Stored data
_____

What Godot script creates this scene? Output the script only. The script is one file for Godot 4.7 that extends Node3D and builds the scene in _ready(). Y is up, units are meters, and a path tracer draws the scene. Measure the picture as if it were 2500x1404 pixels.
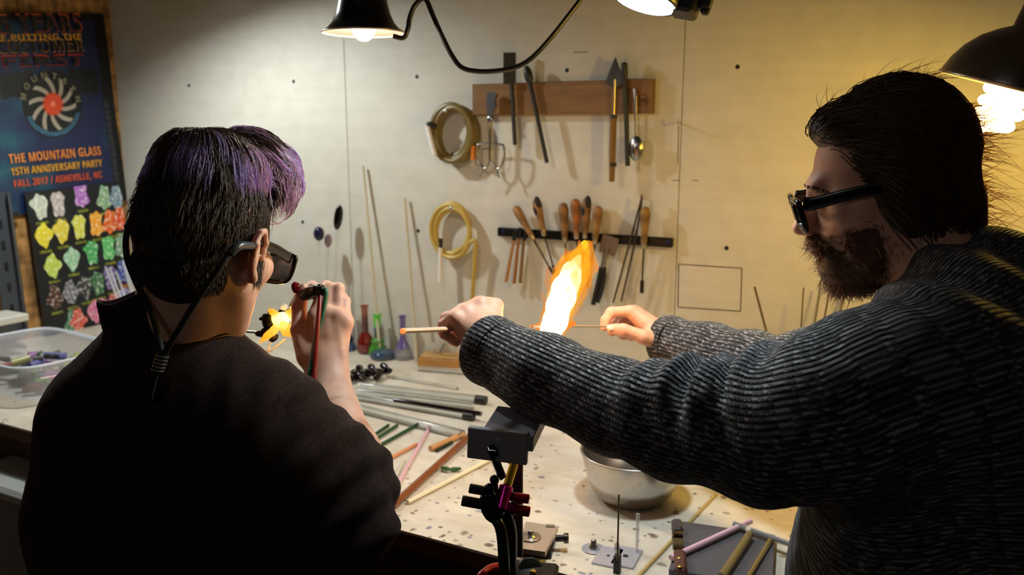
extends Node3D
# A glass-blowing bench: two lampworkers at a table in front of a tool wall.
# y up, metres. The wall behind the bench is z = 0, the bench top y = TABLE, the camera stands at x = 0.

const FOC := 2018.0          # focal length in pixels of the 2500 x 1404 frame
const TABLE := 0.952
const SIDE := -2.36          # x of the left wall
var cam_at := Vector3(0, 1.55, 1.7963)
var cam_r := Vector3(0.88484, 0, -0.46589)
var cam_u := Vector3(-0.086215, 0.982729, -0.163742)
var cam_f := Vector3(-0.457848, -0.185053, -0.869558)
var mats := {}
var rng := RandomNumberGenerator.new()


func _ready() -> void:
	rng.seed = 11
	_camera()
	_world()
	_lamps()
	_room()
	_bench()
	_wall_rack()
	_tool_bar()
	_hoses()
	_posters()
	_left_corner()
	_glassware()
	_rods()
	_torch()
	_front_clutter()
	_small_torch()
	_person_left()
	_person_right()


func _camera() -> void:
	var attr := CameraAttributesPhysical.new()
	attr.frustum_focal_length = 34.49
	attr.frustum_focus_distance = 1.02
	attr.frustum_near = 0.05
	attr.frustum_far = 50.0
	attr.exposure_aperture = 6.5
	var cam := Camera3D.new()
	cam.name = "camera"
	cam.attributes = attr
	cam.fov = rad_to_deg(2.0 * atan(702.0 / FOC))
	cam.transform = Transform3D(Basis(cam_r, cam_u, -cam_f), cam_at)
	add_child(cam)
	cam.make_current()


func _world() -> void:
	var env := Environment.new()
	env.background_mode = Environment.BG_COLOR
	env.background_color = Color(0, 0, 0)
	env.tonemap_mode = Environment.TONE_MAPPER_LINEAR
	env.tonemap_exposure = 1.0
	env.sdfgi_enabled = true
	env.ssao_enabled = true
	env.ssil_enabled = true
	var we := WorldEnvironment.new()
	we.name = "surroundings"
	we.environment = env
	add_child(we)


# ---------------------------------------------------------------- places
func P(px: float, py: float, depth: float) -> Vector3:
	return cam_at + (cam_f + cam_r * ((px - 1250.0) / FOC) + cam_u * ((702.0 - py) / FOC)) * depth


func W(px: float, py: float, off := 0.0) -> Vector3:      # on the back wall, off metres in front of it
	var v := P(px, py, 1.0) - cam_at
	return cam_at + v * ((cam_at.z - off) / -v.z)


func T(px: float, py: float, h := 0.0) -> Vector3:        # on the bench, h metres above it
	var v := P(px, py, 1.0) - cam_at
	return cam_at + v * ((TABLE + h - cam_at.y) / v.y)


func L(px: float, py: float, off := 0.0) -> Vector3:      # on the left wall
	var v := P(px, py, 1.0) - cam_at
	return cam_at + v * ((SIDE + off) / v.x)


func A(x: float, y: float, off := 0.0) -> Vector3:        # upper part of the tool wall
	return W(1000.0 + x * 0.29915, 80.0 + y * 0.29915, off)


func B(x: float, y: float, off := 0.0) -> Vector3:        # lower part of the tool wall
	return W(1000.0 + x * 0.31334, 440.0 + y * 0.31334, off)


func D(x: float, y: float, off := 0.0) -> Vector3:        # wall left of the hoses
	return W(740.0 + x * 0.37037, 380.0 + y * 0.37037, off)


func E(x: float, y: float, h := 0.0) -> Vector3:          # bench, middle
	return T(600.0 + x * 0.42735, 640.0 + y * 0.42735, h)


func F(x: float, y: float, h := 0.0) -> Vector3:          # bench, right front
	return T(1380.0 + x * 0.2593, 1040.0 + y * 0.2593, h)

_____

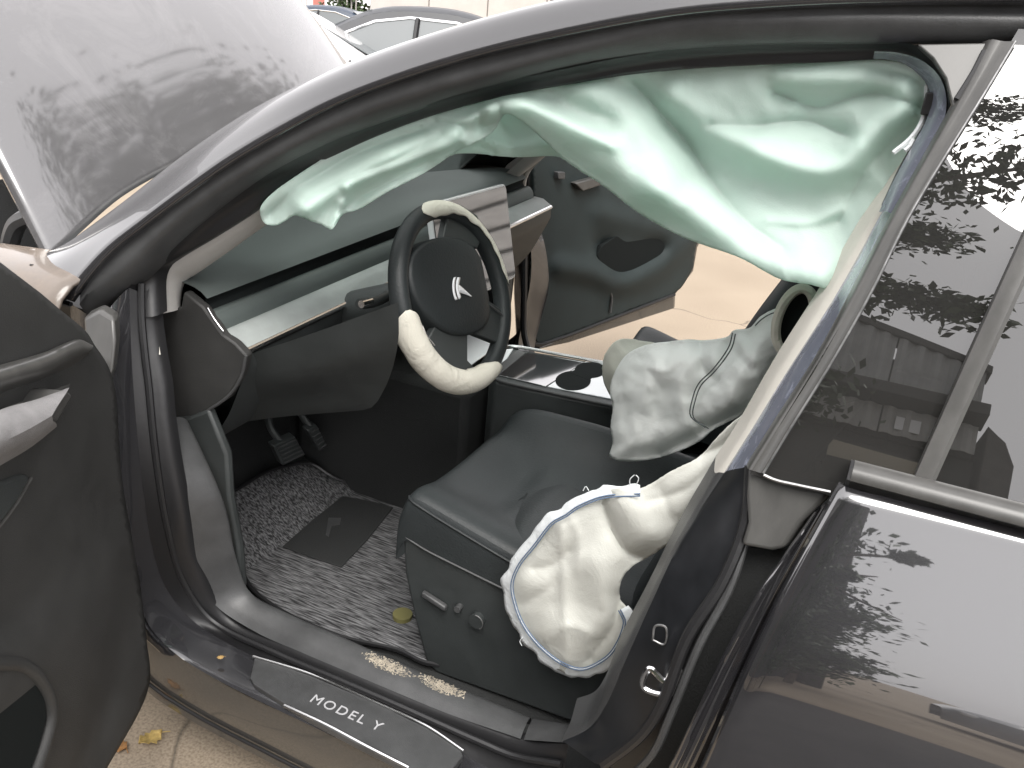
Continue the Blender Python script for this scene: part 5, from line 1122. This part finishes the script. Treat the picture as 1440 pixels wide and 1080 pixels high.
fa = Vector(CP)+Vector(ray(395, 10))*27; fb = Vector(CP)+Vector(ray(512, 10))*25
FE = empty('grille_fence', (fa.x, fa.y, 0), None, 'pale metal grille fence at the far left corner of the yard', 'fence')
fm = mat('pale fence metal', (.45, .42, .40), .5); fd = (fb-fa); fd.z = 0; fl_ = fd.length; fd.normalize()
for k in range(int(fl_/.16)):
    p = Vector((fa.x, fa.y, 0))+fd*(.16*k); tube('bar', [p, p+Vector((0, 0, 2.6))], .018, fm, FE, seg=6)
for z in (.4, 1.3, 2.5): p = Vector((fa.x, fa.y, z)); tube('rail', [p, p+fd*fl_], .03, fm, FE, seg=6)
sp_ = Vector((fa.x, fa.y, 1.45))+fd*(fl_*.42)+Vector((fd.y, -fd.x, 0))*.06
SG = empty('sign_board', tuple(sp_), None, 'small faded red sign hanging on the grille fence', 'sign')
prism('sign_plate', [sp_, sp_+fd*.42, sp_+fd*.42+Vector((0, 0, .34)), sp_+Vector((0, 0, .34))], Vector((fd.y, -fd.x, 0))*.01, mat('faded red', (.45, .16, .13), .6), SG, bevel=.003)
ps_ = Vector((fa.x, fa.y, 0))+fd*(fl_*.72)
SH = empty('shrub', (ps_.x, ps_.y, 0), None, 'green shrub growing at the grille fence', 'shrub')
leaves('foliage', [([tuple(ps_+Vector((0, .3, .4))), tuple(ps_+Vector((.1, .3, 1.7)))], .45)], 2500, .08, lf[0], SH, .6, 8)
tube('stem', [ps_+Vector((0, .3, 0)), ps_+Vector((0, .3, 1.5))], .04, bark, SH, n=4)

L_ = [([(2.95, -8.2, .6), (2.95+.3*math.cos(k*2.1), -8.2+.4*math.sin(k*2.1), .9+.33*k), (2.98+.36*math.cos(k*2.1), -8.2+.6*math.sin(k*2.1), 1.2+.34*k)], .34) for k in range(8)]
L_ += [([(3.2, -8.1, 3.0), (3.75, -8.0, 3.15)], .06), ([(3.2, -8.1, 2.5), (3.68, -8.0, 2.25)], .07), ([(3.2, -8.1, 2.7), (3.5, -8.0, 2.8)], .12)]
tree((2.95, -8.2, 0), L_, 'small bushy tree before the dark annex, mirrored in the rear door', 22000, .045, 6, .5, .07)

_____

Task:
List the lines that contain the word "extends".

Result for this task:
What Godot script creates this scene? Output the script only. The script is one file for Godot 4.7 that extends Node3D and builds the scene in _ready(). Y is up, units are meters, and a path tracer draws the scene. Measure the picture as if it were 2500x1404 pixels.
extends Node3D